Pierwszy wyścij wygrał na szybowcu Ventus-3T Tilo Holighaus (Niemcy) zdobywając 10 punktów. Drugi na metę przyleciał Gintas Zube (Litwa) z ośmioma punktami. Łukasz Wójcik zameldował się na mecie jako szósty, zdobywając 4 punkty. Adamowi Czeladzkiemu dziewiąta pozycja dała 1 punkt premii.
(fot. Łukasz Wójcik/FB)
Łukasz Wójcik tak opisał pierwszą konkurencję: "Już na samym początku dostałem od holownika ekstra 500m na holu... co pozwoliło szybko wykręcić się i polecieć w rejon Andory. Tam podstawa dochodziła do 3800m. Start otworzyli nam o 14.20 i tym razem bezbłędnie ruszyłem na trasę. Przed pierwszym punktem urwała mi się grupka z Sebastianem na czele. Sytuacja zmieniała się dynamicznie ale na drugim boku zostałem z dwójką francuzów. Polecieliśmy wyższymi górami, nieco dłuższą drogą. Koledzy rozlecieli się w różne strony a ja kontunuowałem lot północą. Noszenia usiliły się na zachód od Andory i podstawa wzrosła do ok. 4000m. Nie sprawdzałem dokładnie bo taki mamy limit wysokości a chmury nosiły do 6m/s. Dzięki temu przyspieszyłem i na drugim punkcie zwrotnym dogoniłem czołówkę. Dalej to były szachy, trzeba było się pilnować bo niewiele brakowało do dolotu. Wygrały dzisiaj szybowce, które odważnie poleciały pod ostatnią chmurę, gdzie w 3,5 m/s wykręcaliśmy dolot. Ostatnie kilometry pokonywaliśmy pod pełnym pokryciem z tworzących się burz. Mały błąd na ostatnim punkcie kosztował mnie jedno miejsce ale wynik jest zadowalający. Dobre otwarcie! Godzinę po lądowaniu nad doliną Cerdanii przeszły ogromne ulewy a teraz ponownie świeci słońce."

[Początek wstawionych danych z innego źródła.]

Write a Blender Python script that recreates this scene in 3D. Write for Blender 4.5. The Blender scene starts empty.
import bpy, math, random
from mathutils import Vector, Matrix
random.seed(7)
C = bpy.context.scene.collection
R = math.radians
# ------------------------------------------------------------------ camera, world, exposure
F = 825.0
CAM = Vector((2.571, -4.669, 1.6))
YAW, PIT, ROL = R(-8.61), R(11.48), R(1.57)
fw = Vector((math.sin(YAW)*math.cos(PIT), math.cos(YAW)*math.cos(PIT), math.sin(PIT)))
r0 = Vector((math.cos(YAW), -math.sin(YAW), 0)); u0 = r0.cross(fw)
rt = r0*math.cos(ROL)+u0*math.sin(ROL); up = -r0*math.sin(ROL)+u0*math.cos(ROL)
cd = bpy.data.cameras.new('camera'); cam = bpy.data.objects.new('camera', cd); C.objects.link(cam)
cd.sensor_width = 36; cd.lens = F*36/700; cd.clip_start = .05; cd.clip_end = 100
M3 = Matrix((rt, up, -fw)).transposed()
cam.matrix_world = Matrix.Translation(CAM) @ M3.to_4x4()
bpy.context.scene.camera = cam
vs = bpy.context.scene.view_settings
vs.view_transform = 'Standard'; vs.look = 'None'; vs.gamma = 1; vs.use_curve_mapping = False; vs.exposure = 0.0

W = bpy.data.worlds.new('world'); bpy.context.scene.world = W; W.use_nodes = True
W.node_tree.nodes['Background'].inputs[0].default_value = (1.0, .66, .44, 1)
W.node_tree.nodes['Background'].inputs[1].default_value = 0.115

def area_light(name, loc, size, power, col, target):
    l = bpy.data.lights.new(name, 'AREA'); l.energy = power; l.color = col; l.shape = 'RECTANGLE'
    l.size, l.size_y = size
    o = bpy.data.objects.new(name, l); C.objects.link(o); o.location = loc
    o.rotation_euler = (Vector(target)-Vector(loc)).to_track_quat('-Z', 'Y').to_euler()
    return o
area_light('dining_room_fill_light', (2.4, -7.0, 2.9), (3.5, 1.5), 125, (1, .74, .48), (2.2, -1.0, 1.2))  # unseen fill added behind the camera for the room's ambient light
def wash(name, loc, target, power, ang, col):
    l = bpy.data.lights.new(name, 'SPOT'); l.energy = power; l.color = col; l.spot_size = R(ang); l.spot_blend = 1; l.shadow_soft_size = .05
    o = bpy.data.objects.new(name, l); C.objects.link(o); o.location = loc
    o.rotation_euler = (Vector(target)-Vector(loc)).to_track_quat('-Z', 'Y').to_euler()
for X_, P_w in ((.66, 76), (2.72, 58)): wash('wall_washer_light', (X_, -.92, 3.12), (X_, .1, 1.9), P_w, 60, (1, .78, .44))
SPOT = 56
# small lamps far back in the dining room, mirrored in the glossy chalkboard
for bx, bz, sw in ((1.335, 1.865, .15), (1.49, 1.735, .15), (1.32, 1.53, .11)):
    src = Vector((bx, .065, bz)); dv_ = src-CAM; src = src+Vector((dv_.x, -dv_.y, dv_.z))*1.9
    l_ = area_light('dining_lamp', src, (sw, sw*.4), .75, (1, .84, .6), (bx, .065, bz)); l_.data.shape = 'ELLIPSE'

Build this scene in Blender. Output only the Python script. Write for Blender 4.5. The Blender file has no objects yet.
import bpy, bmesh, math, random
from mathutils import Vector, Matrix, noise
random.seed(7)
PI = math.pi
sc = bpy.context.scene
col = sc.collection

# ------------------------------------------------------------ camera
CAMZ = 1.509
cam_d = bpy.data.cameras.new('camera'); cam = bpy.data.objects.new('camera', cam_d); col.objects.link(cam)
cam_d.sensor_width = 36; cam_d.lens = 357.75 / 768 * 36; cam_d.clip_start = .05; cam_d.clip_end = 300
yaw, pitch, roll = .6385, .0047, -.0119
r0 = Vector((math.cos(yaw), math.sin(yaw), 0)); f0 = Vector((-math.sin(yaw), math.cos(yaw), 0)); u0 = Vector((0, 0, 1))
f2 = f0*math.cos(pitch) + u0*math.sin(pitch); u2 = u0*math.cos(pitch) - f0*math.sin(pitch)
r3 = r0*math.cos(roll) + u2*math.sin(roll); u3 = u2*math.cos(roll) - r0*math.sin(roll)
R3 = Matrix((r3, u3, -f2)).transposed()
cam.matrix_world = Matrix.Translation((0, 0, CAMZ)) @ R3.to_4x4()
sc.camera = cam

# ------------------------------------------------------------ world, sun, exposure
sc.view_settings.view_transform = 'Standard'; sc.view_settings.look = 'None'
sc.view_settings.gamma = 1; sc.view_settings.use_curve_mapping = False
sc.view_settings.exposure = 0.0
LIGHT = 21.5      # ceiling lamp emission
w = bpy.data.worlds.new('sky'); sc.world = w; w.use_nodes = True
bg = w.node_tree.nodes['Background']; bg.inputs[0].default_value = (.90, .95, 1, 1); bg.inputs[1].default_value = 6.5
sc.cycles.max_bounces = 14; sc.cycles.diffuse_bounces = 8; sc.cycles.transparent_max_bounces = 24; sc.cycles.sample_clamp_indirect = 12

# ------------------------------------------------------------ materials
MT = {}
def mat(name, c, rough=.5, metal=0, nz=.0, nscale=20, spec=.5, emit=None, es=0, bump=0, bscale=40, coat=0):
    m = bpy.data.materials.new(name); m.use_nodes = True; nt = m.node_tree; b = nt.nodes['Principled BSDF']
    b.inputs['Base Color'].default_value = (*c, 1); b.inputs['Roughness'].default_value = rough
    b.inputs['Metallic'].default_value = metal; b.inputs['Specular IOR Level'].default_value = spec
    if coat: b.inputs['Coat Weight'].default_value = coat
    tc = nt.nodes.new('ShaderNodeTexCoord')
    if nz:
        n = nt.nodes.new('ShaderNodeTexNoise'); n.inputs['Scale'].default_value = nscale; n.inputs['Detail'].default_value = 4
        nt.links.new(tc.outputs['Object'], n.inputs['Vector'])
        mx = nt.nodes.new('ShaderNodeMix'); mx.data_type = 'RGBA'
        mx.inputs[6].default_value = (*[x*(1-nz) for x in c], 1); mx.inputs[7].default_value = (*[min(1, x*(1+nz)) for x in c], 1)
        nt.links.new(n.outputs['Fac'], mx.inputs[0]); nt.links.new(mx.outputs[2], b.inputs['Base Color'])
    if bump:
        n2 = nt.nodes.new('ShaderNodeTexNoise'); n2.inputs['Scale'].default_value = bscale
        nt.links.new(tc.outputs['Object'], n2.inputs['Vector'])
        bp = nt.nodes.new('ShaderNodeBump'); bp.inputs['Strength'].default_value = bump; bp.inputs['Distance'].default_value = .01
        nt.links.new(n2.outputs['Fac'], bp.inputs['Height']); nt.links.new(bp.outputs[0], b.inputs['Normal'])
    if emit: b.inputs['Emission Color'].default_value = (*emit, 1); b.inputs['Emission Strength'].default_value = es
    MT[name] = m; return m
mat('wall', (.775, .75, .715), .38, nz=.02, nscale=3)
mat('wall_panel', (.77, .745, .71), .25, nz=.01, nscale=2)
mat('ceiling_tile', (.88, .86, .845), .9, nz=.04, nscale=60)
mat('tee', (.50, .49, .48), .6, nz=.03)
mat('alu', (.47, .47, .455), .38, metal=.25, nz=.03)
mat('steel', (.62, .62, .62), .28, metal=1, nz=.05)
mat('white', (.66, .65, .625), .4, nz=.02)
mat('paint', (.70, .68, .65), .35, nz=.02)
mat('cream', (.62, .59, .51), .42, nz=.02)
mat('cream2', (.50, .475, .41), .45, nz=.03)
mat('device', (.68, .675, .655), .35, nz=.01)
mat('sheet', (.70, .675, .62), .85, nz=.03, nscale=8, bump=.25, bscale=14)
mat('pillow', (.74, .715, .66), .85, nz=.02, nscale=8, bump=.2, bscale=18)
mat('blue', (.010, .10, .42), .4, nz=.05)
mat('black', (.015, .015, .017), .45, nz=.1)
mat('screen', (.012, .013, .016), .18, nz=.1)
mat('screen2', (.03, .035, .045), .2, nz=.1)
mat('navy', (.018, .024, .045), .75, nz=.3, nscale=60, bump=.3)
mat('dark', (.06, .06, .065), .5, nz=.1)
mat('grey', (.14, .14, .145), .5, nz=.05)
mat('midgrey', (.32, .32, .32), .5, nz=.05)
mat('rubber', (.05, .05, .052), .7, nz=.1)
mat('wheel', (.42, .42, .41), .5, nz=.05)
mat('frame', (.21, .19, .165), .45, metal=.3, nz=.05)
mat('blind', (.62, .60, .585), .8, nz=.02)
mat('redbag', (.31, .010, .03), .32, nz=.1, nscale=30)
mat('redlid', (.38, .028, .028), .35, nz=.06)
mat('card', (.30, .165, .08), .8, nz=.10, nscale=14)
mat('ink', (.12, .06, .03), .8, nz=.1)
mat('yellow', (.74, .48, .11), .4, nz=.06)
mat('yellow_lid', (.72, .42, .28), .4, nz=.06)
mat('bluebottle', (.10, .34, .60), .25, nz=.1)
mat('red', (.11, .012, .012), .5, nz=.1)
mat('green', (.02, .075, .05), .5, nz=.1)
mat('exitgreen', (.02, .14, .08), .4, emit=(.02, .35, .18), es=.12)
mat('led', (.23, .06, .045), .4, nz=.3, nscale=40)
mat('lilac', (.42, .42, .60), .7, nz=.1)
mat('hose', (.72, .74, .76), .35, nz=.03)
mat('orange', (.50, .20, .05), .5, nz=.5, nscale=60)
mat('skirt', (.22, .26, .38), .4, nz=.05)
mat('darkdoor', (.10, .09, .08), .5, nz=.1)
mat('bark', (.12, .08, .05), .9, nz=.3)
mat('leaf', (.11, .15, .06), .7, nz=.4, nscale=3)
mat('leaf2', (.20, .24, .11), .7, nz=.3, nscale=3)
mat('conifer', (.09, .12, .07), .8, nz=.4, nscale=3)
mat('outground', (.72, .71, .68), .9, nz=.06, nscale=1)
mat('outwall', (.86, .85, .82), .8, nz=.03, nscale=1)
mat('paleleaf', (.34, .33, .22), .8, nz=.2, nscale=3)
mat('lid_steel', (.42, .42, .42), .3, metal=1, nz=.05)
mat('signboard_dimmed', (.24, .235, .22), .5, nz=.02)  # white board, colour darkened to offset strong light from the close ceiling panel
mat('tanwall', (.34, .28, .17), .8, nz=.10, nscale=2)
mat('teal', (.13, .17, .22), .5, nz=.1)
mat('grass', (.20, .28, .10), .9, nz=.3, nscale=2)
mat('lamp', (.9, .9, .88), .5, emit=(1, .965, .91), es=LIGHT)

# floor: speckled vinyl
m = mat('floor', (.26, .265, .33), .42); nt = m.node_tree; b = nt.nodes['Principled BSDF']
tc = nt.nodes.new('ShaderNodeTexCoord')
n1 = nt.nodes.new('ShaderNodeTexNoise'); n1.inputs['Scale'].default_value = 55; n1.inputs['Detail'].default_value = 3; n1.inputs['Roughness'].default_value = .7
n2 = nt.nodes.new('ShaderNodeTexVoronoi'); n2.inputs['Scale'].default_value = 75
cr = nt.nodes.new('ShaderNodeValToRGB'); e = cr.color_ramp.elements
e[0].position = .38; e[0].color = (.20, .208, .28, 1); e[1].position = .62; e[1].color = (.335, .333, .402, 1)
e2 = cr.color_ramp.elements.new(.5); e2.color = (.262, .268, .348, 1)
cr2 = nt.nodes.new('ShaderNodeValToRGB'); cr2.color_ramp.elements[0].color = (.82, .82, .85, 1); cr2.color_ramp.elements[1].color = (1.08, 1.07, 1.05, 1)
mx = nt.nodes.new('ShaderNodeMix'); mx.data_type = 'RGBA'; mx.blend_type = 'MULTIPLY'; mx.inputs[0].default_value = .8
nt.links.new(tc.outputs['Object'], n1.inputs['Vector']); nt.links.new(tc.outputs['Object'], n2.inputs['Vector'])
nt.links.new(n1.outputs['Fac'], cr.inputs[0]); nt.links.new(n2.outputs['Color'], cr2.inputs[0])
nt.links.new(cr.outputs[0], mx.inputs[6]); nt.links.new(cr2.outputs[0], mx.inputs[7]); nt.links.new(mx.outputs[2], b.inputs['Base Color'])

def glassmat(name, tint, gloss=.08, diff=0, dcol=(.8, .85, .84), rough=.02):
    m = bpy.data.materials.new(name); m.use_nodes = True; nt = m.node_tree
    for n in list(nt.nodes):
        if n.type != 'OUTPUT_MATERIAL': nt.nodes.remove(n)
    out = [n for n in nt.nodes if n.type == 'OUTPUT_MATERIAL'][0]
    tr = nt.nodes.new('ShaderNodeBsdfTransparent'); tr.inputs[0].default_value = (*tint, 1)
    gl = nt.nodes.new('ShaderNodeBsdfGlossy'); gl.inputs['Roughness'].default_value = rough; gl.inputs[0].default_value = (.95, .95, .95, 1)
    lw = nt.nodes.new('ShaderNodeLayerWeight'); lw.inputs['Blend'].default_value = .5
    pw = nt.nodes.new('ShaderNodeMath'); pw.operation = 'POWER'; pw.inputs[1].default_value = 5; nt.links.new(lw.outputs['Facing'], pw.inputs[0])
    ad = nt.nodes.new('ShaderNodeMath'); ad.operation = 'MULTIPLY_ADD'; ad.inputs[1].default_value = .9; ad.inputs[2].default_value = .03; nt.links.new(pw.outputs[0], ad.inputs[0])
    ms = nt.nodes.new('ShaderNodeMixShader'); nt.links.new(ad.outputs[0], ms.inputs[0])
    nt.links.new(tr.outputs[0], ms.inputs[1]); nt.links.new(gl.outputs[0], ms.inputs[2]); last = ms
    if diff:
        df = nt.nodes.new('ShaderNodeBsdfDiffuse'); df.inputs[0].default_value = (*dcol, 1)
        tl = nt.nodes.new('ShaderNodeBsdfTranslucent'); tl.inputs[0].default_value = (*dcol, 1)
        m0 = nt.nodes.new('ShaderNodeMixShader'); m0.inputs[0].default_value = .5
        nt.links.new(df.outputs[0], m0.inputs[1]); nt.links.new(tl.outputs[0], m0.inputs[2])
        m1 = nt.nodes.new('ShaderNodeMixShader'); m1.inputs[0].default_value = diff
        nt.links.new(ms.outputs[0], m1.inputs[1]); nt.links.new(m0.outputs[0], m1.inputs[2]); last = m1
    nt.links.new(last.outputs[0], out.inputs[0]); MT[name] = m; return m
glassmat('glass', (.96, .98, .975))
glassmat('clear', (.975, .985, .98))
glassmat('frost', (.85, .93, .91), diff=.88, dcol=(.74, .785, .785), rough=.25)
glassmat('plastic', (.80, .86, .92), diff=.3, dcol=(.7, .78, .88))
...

Pełne wyniki pierwszego wyścigu na stronie: www.sgp.aero/finals2019/results-sgp/
Dziś kolejny wyścig. Relację na żywo można oglądać poniżej:
Mistrzostwa są transmitowane bezpośrednio przez stronę www.sgp.aero/finals2019/. Dzięki elektronicznemu urządzeniu lokacyjnemu, zainstalowanemu w szybowcu, publiczność będzie miała okazję obejrzeć zawody w rzeczywistej pozycji i czasie. Regularne aktualizacje są również dostępne na specjalnej stronie na Facebooku i Twitterze. Filmy są również publikowane na kanale SGP YouTube.
O FAI Grand Prix w Wyścigach Szybowcowych
Podczas trwających 7 dni zawodów, zawodnicy biorą udział w kilku wyścigach. O wyniku decyduje z zasady czas przybycia na metę.
Zwycięzcą jest pilot, który, w okresie tygodnia trwania konkursu, zgromadzi największą liczbę punktów w klasyfikacji generalnej. I to właśnie on staje się Szybowcowym Mistrzem Świata FAI.
Mistrzostwa świata w wyścigach szybowcowych – FAI World Sailplane Grand Prix Final są organizowane od 2005 roku. Warto dodać, że dla podniesienia widowiskowości tej dyscypliny trzy pierwsze konkursy rozgrywano w wysokich górach: Alpach, Nowej Zelandii oraz w Andach.